*SOURCE DATA*.
==*==

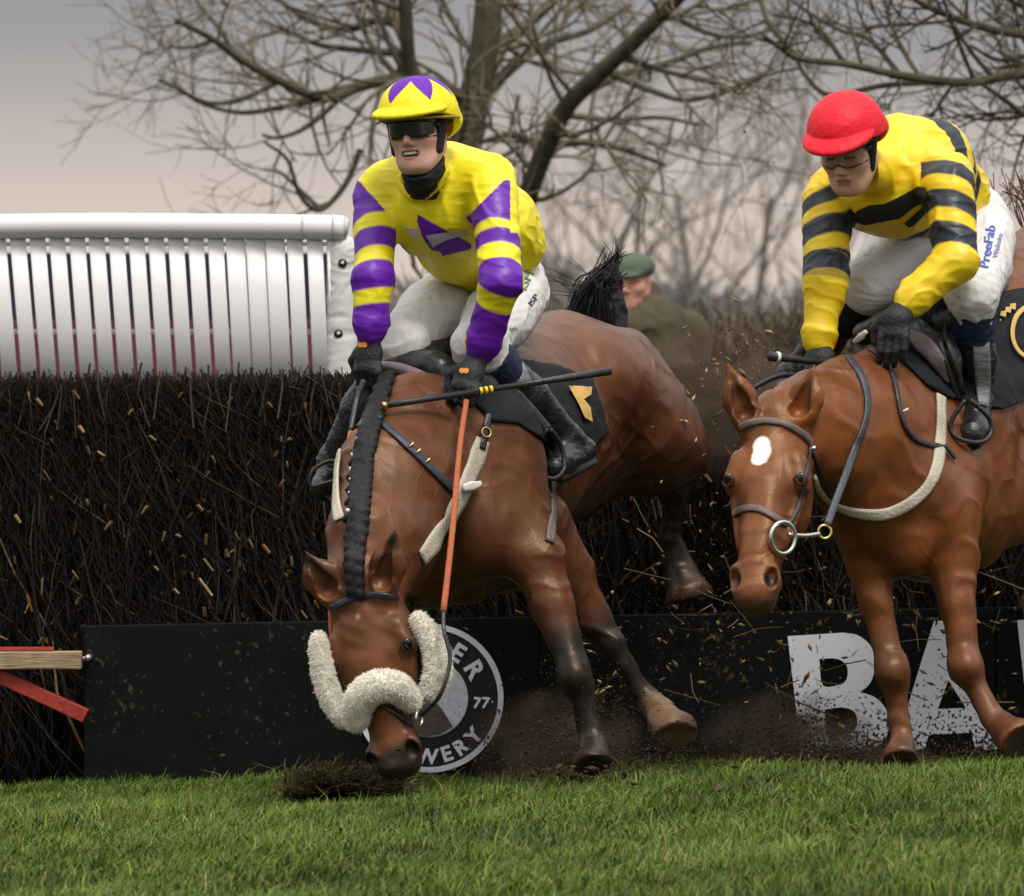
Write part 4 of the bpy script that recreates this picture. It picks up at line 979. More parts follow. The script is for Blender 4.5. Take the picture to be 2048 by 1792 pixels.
def goggles(h, mat, parent, sc=1.):
    mb = MB(); vs = []; nu, nv = 24, 8
    for i in range(nu + 1):
        a = (i / nu - .5) * 2 * 1.15
        for j in range(nv + 1):
            v = j / nv - .5; droop = -.010 * math.cos(a * 2.7) * (v < 0) * -v * 2
            hh = .0255 * (1 - .35 * abs(i / nu - .5) ** 3 * 8) * (1 - (.5 * math.exp(-((i / nu - .5) / .10) ** 2) if v < 0 else 0))
            vs.append(h(.081 * math.sin(a), .020 + .098 * math.cos(a), .009 + v * 2 * hh))
    fs = [(i * (nv + 1) + j, (i + 1) * (nv + 1) + j, (i + 1) * (nv + 1) + j + 1, i * (nv + 1) + j + 1) for i in range(nu) for j in range(nv)]
    mb.add(vs, fs); o = mb.build('goggles', mat, parent)
    sm = o.modifiers.new('thick', 'SOLIDIFY'); sm.thickness = .004
    m2 = MB()
    rim = [h(.081 * math.sin(a), .018 + .096 * math.cos(a), .009 + .0265) for a in np.linspace(-1.3, 1.3, 20)]
    m2.tube(rim, .0042, 8); m2.tube([h(.080 * math.sin(a), .018 + .095 * math.cos(a), .009 - .0255 + .014 * math.exp(-(a / .22) ** 2)) for a in np.linspace(-1.2, 1.2, 24)], .0028, 6)
    for q in (-1, 1): m2.tube([h(q * .078, .05, .018), h(q * .084, .0, .02), h(q * .08, -.05, .022)], .009, 6, flat=.3)
    m2.build('goggle_frame', m_rubber, o); return o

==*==

*INSTRUCTIONS TO FOLLOW*.
Transcribe all of the material exactly, leaving out whatever pictures it contains.

*RESPONSE TO THE EXERCISE*.
Write part 4 of the bpy script that recreates this picture. It picks up at line 979. More parts follow. The script is for Blender 4.5. Take the picture to be 2048 by 1792 pixels.
def goggles(h, mat, parent, sc=1.):
    mb = MB(); vs = []; nu, nv = 24, 8
    for i in range(nu + 1):
        a = (i / nu - .5) * 2 * 1.15
        for j in range(nv + 1):
            v = j / nv - .5; droop = -.010 * math.cos(a * 2.7) * (v < 0) * -v * 2
            hh = .0255 * (1 - .35 * abs(i / nu - .5) ** 3 * 8) * (1 - (.5 * math.exp(-((i / nu - .5) / .10) ** 2) if v < 0 else 0))
            vs.append(h(.081 * math.sin(a), .020 + .098 * math.cos(a), .009 + v * 2 * hh))
    fs = [(i * (nv + 1) + j, (i + 1) * (nv + 1) + j, (i + 1) * (nv + 1) + j + 1, i * (nv + 1) + j + 1) for i in range(nu) for j in range(nv)]
    mb.add(vs, fs); o = mb.build('goggles', mat, parent)
    sm = o.modifiers.new('thick', 'SOLIDIFY'); sm.thickness = .004
    m2 = MB()
    rim = [h(.081 * math.sin(a), .018 + .096 * math.cos(a), .009 + .0265) for a in np.linspace(-1.3, 1.3, 20)]
    m2.tube(rim, .0042, 8); m2.tube([h(.080 * math.sin(a), .018 + .095 * math.cos(a), .009 - .0255 + .014 * math.exp(-(a / .22) ** 2)) for a in np.linspace(-1.2, 1.2, 24)], .0028, 6)
    for q in (-1, 1): m2.tube([h(q * .078, .05, .018), h(q * .084, .0, .02), h(q * .08, -.05, .022)], .009, 6, flat=.3)
    m2.build('goggle_frame', m_rubber, o); return o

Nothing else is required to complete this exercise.